В карцер Шухов не попадет – Татарин просто хотел, чтобы тот помыл полы в надзирательской. Тем не менее в течение обычного – да что там, счастливого – дня Иван Денисович едва избегает карцера по меньшей мере пять раз: за то, что попался не вовремя на глаза надзирателю; за кражу толя; за то, что задержался на работе после отбоя; за то, что подобрал железку; и за маленький острый ножик, на лагерном жаргоне называемый «десять суток» – ибо именно столько суток карцера получит тот, у кого его найдут. При этом читатель уже знает, что десять дней карцера – «это значит на всю жизнь здоровья лишиться… Туберкулез, и из больничек уже не вылезешь. А по пятнадцать суток строгого кто отсидел – уж те в земле сырой» (Там же: 106).
Миновавший Шухова карцерный срок материализуется несколькими страницами позже, обрушившись на еще не обкатанного лагерем кавторанга Буйновского. (Можно даже предположить, что кавторанг существует тут как заместитель, суррогат Шухова и что везение Ивана Денисовича заключается в основном в том, что повествователю нужна постоянная точка фокуса для Erlebte Rede.)
Каждое событие, каждое действие Шухова сопровождаются комментарием, вколачивающим в сознание читателя, что могло быть хуже.
Шуховская пайка недотягивает до положенных 550 грамм? Ну так и обрезали-то всего 20 грамм – а могли больше. Бригаду Шухова посылают работать на заброшенную ТЭЦ, где шлакоблоки надо поднимать на второй этаж вручную, а оконные и дверные проемы нужно срочно забить толем, чтобы не замерзнуть. Но Шухов счастлив: не послали их на соцгородок, копать яму под фундамент на замерзшей равнине, где «ни укрыва, ни грева» (Там же: 29).
И в конце повести Шухов благодарно перечисляет все несчастья, которые с ним в тот день не произошли.
Исследуя лагерные обстоятельства «Одного дня…», мы могли бы сбросить со счетов исключительное везение Шухова, признав его – как уже было сказано выше – необходимым элементом сюжета. (Само название «Один день Ивана Денисовича» подразумевает, что уж этот день з/к Шухов как-то прожил.) Мешает нам это сделать одно обстоятельство: безымянный каторжный лагерь, где происходит действие, тоже задан в тексте как чудо среди лагерей.
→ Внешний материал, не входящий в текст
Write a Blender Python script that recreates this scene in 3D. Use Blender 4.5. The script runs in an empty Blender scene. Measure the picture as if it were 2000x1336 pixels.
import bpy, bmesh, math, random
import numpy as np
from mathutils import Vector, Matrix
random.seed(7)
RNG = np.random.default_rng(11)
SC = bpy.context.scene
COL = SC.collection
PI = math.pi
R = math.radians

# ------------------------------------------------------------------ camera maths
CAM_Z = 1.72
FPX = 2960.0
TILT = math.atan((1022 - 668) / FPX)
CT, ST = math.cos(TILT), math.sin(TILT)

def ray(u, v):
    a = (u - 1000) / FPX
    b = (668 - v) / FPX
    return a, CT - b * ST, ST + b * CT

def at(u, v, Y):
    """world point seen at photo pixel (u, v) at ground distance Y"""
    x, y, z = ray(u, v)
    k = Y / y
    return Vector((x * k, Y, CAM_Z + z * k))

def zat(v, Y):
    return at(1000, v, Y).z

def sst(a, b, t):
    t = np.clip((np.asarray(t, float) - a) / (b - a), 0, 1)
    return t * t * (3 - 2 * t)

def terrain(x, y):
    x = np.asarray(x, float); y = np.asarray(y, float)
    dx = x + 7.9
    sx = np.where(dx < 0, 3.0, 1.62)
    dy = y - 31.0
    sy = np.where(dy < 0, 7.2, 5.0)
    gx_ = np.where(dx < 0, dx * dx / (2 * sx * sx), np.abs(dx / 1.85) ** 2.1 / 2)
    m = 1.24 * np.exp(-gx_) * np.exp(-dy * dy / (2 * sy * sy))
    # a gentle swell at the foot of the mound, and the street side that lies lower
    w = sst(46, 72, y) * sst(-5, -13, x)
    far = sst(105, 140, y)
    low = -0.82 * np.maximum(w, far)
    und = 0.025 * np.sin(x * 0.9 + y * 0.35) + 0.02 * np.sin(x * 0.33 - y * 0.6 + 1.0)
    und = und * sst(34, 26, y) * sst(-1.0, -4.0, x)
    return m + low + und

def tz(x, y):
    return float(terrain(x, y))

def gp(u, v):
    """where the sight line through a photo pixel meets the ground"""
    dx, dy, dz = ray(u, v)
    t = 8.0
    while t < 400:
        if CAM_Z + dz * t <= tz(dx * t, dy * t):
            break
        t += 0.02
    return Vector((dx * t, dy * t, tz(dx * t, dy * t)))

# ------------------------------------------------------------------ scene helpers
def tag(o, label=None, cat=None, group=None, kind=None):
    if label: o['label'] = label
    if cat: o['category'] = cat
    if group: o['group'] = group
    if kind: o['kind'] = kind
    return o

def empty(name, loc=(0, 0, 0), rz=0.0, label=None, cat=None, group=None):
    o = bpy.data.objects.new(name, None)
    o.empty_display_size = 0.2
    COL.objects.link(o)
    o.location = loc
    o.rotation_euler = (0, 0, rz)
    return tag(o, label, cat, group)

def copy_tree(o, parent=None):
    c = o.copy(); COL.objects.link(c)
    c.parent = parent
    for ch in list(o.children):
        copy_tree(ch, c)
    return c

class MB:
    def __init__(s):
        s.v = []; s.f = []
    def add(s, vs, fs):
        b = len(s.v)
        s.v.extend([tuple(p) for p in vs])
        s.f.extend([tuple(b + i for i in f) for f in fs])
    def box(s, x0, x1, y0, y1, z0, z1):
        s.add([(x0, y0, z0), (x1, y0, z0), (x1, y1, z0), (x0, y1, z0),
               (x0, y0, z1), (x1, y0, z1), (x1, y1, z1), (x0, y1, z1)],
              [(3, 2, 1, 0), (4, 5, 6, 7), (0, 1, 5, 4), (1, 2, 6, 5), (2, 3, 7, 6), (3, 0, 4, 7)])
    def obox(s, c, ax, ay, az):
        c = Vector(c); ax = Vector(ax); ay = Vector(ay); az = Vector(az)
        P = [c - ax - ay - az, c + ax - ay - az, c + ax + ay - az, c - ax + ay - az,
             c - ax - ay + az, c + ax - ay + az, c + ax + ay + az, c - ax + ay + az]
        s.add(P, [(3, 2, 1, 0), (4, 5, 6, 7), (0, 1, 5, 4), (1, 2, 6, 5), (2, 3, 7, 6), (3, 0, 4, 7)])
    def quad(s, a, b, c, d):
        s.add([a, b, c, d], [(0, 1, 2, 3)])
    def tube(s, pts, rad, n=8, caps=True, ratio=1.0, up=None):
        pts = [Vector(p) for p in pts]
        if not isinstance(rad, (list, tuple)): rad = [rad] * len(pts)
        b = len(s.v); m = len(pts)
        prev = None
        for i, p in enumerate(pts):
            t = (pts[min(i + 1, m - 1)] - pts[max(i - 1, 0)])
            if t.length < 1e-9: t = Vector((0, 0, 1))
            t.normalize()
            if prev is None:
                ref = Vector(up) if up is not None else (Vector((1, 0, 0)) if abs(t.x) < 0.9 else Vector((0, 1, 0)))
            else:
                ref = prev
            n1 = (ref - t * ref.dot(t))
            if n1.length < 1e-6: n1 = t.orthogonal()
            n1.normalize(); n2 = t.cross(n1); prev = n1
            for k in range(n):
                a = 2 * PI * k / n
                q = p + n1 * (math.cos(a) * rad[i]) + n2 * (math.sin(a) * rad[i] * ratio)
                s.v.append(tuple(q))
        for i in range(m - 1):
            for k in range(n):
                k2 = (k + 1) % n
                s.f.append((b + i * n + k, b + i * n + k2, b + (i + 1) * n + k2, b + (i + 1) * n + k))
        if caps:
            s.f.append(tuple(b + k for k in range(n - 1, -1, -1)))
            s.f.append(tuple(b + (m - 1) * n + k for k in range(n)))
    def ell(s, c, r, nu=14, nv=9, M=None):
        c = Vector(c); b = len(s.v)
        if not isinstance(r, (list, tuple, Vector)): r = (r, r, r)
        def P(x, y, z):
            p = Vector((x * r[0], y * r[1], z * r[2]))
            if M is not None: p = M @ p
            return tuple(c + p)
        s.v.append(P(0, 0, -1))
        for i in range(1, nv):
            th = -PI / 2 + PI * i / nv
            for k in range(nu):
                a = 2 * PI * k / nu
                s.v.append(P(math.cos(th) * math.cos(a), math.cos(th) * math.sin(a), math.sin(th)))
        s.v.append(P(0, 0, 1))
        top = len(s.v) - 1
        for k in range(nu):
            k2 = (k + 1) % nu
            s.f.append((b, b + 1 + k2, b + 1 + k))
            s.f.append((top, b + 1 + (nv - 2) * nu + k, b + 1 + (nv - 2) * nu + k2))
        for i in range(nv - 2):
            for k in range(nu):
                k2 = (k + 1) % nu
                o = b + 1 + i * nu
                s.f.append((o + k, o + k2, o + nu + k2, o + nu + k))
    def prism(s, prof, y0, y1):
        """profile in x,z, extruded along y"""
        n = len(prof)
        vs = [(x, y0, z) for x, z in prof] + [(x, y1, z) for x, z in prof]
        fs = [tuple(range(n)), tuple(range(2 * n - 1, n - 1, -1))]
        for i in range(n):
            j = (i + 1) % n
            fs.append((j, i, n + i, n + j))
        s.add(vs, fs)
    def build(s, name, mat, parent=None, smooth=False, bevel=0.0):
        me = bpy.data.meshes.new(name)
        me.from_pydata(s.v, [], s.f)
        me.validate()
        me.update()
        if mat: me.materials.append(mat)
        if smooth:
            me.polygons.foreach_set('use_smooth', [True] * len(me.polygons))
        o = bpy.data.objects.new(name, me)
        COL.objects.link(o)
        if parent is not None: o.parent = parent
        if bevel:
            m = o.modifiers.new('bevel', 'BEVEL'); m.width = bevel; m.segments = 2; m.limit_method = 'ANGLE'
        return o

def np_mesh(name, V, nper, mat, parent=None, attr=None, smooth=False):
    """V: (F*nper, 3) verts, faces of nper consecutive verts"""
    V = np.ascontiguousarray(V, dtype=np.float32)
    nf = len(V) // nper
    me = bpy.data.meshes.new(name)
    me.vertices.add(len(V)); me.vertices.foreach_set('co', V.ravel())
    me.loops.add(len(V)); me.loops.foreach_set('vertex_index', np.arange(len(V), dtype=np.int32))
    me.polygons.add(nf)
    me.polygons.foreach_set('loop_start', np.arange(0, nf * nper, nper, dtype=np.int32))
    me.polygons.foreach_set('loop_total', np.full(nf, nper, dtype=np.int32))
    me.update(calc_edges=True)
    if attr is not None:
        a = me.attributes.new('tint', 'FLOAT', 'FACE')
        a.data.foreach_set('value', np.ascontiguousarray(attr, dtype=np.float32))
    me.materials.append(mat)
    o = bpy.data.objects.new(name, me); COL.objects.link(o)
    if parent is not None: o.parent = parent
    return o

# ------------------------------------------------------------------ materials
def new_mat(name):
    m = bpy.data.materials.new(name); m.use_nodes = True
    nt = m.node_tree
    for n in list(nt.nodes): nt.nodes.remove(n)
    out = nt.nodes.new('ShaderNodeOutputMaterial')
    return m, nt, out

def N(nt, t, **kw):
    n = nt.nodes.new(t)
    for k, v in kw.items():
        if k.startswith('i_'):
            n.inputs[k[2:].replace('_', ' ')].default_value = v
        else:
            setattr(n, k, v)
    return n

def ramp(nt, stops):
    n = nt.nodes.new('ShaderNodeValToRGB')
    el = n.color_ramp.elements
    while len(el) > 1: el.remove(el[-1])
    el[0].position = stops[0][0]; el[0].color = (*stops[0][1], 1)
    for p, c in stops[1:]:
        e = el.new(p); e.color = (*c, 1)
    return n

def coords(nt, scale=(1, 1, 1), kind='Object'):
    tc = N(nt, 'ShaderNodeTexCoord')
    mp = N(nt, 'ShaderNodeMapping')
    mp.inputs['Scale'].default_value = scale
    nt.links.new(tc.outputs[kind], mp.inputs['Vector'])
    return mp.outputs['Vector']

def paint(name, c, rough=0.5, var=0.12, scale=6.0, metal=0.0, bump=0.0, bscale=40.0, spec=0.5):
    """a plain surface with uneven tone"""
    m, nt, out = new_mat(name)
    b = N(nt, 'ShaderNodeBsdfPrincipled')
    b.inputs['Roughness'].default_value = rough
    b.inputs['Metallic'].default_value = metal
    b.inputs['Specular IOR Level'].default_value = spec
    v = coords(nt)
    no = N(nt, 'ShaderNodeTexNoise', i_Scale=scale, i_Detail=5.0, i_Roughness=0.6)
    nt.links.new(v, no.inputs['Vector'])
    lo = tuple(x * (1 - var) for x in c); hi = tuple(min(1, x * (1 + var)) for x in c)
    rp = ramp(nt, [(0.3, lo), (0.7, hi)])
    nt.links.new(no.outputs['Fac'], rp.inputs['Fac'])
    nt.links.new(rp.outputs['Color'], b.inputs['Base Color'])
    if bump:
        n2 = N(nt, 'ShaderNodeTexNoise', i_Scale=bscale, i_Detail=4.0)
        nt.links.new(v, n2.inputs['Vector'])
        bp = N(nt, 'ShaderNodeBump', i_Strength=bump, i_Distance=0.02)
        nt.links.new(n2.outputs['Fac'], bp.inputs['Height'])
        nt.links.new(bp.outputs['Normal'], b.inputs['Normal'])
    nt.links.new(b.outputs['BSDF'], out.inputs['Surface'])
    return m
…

На всем пространстве повести рассказчик, как мальчик-с-пальчик, рассыпает упоминания о бытовом лагере Усть-Ижме, где з/к не носили номера, получали деньги за работу и могли писать письма хоть каждый месяц. Кроме того, там:
а) бригады оставляли в лесу на ночь, пока не выполнят норму (в каторжном лагере съём – закон);
б) блатные грабили и убивали «политических» (единственный уголовник в шуховском бараке представлен как редкость, достойная отдельного упоминания);
в) люди мерли как мухи от цинги и недоедания (в «Одном дне Ивана Денисовича» вообще никто не умирает; для самого Ивана Денисовича, оставившего половину зубов в Усть-Ижме, цинга – только страшное воспоминание, а никак не текущая реальность);
г) арестовывали за любую мелочь и давали новый срок.
Чем в каторжном лагере хорошо – свободы здесь от пуза. В усть-ижменском скажешь шепотком, что на воле спичек нет, тебя садят, новую десятку клепают. А здесь кричи с верхних нар что хошь – стукачи того не доносят, оперы рукой махнули. (Там же: 101)
Практически любой предмет в повести отбрасывает тень Усть-Ижмы, так что к середине текста читатель уже готов спокойно воспринять шуховский вердикт:
Тут – жить можно. Особый – и пусть он особый, номера тебе мешают, что ль? Они не весят, номера. (Там же: 53)
Более того, читатель почти немедленно получает видимые доказательства того, что дела – и так сравнительно неплохие – явно идут в гору.